God made the firmament, divided the waters — and did not call it good.
Every other day of creation receives the blessing: and God saw that it was good. The second day does not. God speaks the firmament into the midst of the waters, divides the waters above from the waters below, names the divide Heaven — and the verdict never comes. The silence is not an oversight. Division alone is never the goal. The boundary is set, real, and named — and it waits for the gathering that will make it good.
Read the week and the pattern is unmistakable. One day is missing its blessing.
On the third day, when the divided waters are gathered into one place and the dry land appears, the verdict arrives — and arrives twice (Gen 1:10, 12). The goodness the second day withheld is restored the moment the division resolves into gathering. The pattern is the whole of Scripture in miniature: what is divided is not yet good; what is gathered, is.
The dividing is the first half of the work. The gathering is its fullness.
The first boundary in creation is the pattern of every boundary after it.
And God said, Let there be a firmament in the midst of the waters, and let it divide the waters from the waters… And God called the firmament Heaven.
The second day makes a between — the first separation, the first boundary, the first two where there had been one. And once the pattern is set, it runs through everything: the waters above and below, the day and the night, the man and the woman, the nations scattered at Babel, the holy and the common, heaven and earth. Every division in Scripture is a child of the firmament.

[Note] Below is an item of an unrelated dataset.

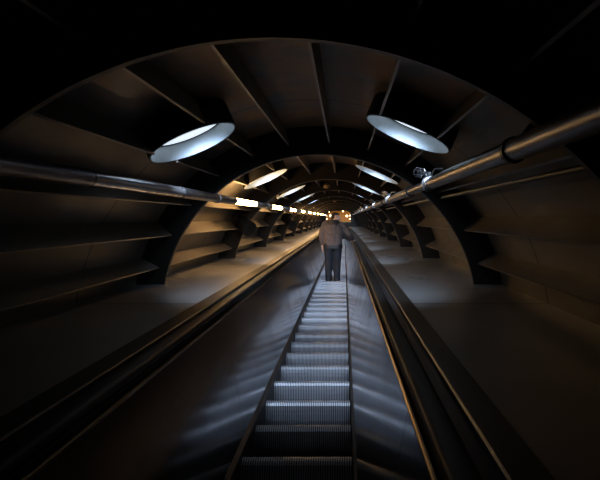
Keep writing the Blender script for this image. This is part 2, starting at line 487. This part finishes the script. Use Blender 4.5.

And every one of them is bent toward the same end — not to remain divided, but to be gathered up under one Head. The waters gather on the third day. The man and woman are made one flesh. The scattered are called home. The divided heaven and earth are reconciled in the One by whom all things consist (Col 1:17). The firmament’s withheld blessing is not a lack but a promise — the “good” held back until the gathering it was always reaching toward.